Include the line containing "from mathutils.bvhtree import BVHTree" and all lines before it, repeated exactly from the listing below, without pictures.

Data excerpt =
###
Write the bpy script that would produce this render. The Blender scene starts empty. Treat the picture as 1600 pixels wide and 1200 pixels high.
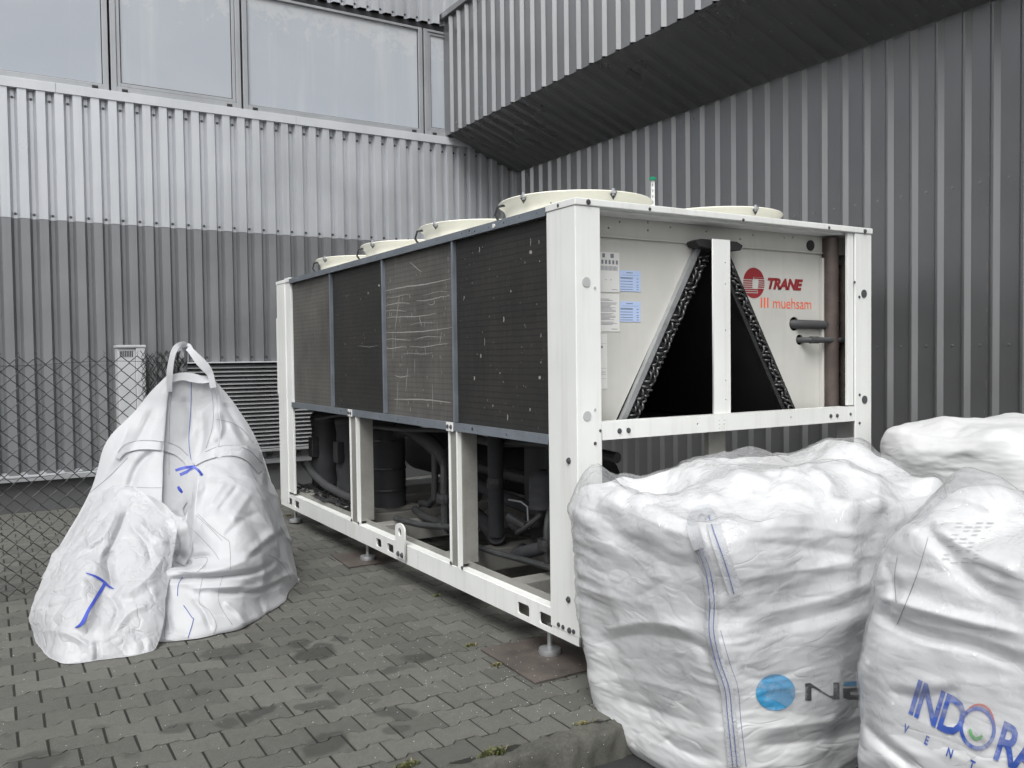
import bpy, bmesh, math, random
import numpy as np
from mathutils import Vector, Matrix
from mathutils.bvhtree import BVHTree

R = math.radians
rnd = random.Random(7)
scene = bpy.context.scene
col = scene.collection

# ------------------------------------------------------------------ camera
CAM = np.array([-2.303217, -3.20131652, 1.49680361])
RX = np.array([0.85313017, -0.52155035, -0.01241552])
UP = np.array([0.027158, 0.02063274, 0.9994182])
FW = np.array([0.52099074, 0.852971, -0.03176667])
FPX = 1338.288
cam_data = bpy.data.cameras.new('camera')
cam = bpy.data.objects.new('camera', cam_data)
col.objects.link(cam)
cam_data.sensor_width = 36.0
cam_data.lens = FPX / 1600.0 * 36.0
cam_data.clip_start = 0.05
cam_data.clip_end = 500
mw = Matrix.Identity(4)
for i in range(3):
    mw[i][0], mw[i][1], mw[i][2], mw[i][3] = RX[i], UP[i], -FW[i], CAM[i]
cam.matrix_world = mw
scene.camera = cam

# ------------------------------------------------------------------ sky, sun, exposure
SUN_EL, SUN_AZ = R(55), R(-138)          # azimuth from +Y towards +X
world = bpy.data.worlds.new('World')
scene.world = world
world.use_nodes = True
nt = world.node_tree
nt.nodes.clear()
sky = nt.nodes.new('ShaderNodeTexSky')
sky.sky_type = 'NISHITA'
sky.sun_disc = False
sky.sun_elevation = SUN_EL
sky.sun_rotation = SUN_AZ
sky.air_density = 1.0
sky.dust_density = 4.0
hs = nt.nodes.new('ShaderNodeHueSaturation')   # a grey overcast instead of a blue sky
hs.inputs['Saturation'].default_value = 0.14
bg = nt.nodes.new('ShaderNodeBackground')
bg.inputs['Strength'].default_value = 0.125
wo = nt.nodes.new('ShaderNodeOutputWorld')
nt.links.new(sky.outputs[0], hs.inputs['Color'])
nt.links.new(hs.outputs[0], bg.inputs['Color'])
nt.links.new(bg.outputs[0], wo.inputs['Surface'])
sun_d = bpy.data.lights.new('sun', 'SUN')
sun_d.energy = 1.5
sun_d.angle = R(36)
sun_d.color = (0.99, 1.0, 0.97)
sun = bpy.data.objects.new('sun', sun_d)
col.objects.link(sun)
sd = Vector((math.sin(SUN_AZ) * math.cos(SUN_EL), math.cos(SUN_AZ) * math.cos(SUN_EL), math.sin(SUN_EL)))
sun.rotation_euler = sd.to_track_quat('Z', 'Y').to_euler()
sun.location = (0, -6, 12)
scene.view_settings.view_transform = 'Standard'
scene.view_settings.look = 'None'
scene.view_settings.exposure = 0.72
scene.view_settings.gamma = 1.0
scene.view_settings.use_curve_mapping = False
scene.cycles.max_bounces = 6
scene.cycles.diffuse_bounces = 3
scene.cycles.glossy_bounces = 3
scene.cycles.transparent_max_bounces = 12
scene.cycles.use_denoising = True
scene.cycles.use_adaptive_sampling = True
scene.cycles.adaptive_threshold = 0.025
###
The answer =
Write the bpy script that would produce this render. The Blender scene starts empty. Treat the picture as 1600 pixels wide and 1200 pixels high.
import bpy, bmesh, math, random
import numpy as np
from mathutils import Vector, Matrix
from mathutils.bvhtree import BVHTree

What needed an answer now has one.